Where does the aid come from? It comes from tax revenue. That is, the government has supported or even encouraged illegal protests with our taxes.
Last year, an estimated 180 billion won ($192 million) of aid was provided to civic groups. This money was given to more than 10,000 groups in total.
The aid was paid out according to laws that were implemented in regulations in 2000 for payment of financial aid to civic groups.
The first article of this law states that the aid should be paid to help nonprofit civic groups’ activities in the public interest and toward a democratic society.
Violent rallies cannot be defined that way. Violent protests are the opposite of the goals described in the law because they harm the public interest and the development of democratic society.
But the joint committee held back on its plan to stop providing financial aid, saying, “It is hard to tell whether demonstrators or groups were accidentally involved in illegal rallies or if they had violent intentions in advance.”

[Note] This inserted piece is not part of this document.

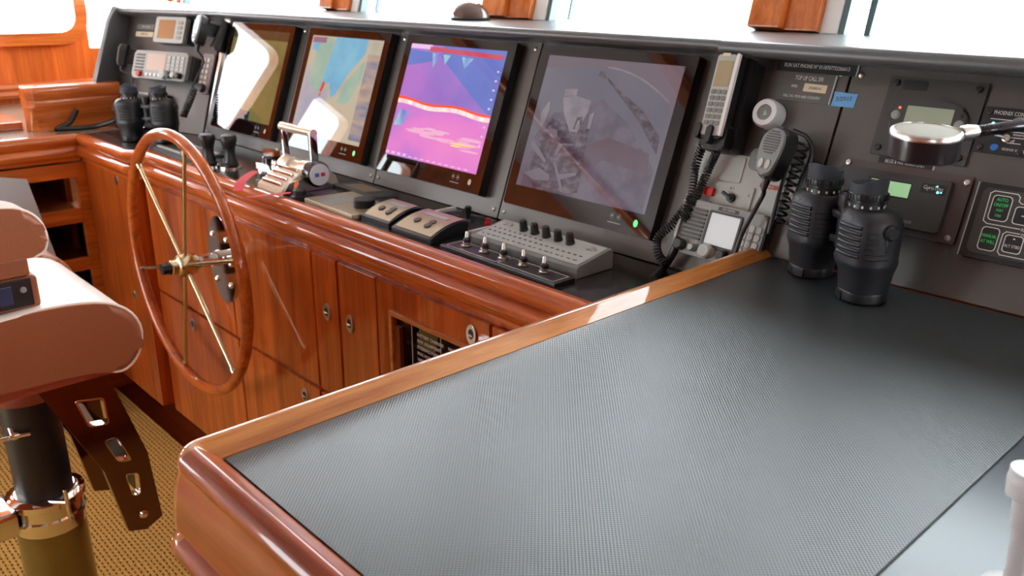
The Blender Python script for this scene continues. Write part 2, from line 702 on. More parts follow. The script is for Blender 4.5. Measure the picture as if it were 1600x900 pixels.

Including Father Ham Sei-ung, the co-director of the committee, more than half of the committee members either belong to labor groups or civic groups or were recommended for their committee posts by such groups. Perhaps that explains why the decision to stop payments was put off.
The other co-director of this committee is Prime Minister Han Myeong-sook. Her stance on this issue is not yet known. She recently spoke softly about the violent protests in Pyeongtaek.
One cannot help suspecting that the government is not eager to govern the country according to the law. We worry about whether there are any limits to what the government would agree to if pressed by such groups. The money given to the Pan South Korea Solution Committee Against U.S. Base Expansion must be identified and revealed to the public.